- **Problem statement**: Retype all of the listing exactly, passing over any picture you find.

- **Data provided**:
--------------------

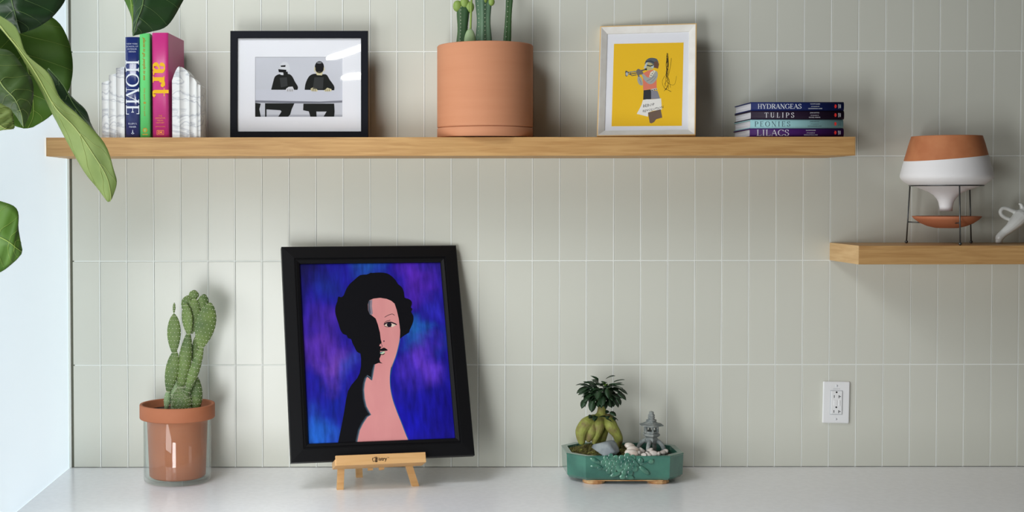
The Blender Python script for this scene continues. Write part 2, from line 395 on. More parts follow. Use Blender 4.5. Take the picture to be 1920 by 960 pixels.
b1 = book('dark blue book with large white HOME lettering on its spine', x1-x0, H1, .20, navy, ((x0+x1)/2, -tb, ST))
kx = (x1-x0)
mb = MB(); serif_text(mb, 'HOME', .0365, down(H1-.0625, -.018), .03, thick=1.0, sx=1.22); mb.build('title_lettering', flat(236, 240, 246), b1, False)
pw = flat(206, 214, 232)
for k, s in enumerate(('NEW YORK', 'SCHOOL OF', 'INTERIOR', 'DESIGN')): line(b1, s, .0058, across(0, H1-.021-k*.0072), pw)
for k, s in enumerate(('ELLEN S.', 'FISHER')): line(b1, s, .0066, across(0, .037-k*.009), pw)
mb = MB()
ribbon(mb, [(0, .010), (0, .022)], [.004, .001], lambda u, v: (u, YS, v)); ribbon(mb, [(-.004, .012), (.004, .012)], [.002, .002], lambda u, v: (u, YS, v))
mb.build('emblem', pw, b1, False)
x0, x1 = P(262.4, 160, tb).x, P(281.5, 160, tb).x; H2 = scv(62, tb)-ST
b2 = book('bright green book with gold script lettering between blue and pink books', x1-x0, H2, .19, green, ((x0+x1)/2, -tb, ST))
mb = MB(); sans(mb, 'places to go, people to see', .0108, down(H2-.012, -.004), False, .35, .0002); mb.build('title_lettering', flat(176, 140, 48), b2, False)
line(b2, 'kate spade \u2660 new york', .0078, down(H2-.152, -.003), flat(186, 150, 60), center=False, shear=.1)
mb = MB(); n = 20; mb.add([(.0065*math.cos(6.2832*i/n), YS, .021+.0065*math.sin(6.2832*i/n)) for i in range(n)], [tuple(range(n))])
mb.add([(-.008, YS, .008), (.008, YS, .008), (.007, YS, .011), (-.007, YS, .011)], [(0, 1, 2, 3)]); mb.build('emblem', flat(186, 150, 60), b2, False)
mb = MB(); mb.add([(x*.0045, YS-.0003, .021+z*.0045) for x, z in ((0, 1), (.8, -.2), (.2, -.3), (.4, -1), (-.4, -1), (-.2, -.3), (-.8, -.2))], [tuple(range(7))]); mb.build('emblem', green, b2, False)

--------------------

- **Full response**:
The Blender Python script for this scene continues. Write part 2, from line 395 on. More parts follow. Use Blender 4.5. Take the picture to be 1920 by 960 pixels.
b1 = book('dark blue book with large white HOME lettering on its spine', x1-x0, H1, .20, navy, ((x0+x1)/2, -tb, ST))
kx = (x1-x0)
mb = MB(); serif_text(mb, 'HOME', .0365, down(H1-.0625, -.018), .03, thick=1.0, sx=1.22); mb.build('title_lettering', flat(236, 240, 246), b1, False)
pw = flat(206, 214, 232)
for k, s in enumerate(('NEW YORK', 'SCHOOL OF', 'INTERIOR', 'DESIGN')): line(b1, s, .0058, across(0, H1-.021-k*.0072), pw)
for k, s in enumerate(('ELLEN S.', 'FISHER')): line(b1, s, .0066, across(0, .037-k*.009), pw)
mb = MB()
ribbon(mb, [(0, .010), (0, .022)], [.004, .001], lambda u, v: (u, YS, v)); ribbon(mb, [(-.004, .012), (.004, .012)], [.002, .002], lambda u, v: (u, YS, v))
mb.build('emblem', pw, b1, False)
x0, x1 = P(262.4, 160, tb).x, P(281.5, 160, tb).x; H2 = scv(62, tb)-ST
b2 = book('bright green book with gold script lettering between blue and pink books', x1-x0, H2, .19, green, ((x0+x1)/2, -tb, ST))
mb = MB(); sans(mb, 'places to go, people to see', .0108, down(H2-.012, -.004), False, .35, .0002); mb.build('title_lettering', flat(176, 140, 48), b2, False)
line(b2, 'kate spade \u2660 new york', .0078, down(H2-.152, -.003), flat(186, 150, 60), center=False, shear=.1)
mb = MB(); n = 20; mb.add([(.0065*math.cos(6.2832*i/n), YS, .021+.0065*math.sin(6.2832*i/n)) for i in range(n)], [tuple(range(n))])
mb.add([(-.008, YS, .008), (.008, YS, .008), (.007, YS, .011), (-.007, YS, .011)], [(0, 1, 2, 3)]); mb.build('emblem', flat(186, 150, 60), b2, False)
mb = MB(); mb.add([(x*.0045, YS-.0003, .021+z*.0045) for x, z in ((0, 1), (.8, -.2), (.2, -.3), (.4, -1), (-.4, -1), (-.2, -.3), (-.8, -.2))], [tuple(range(7))]); mb.build('emblem', green, b2, False)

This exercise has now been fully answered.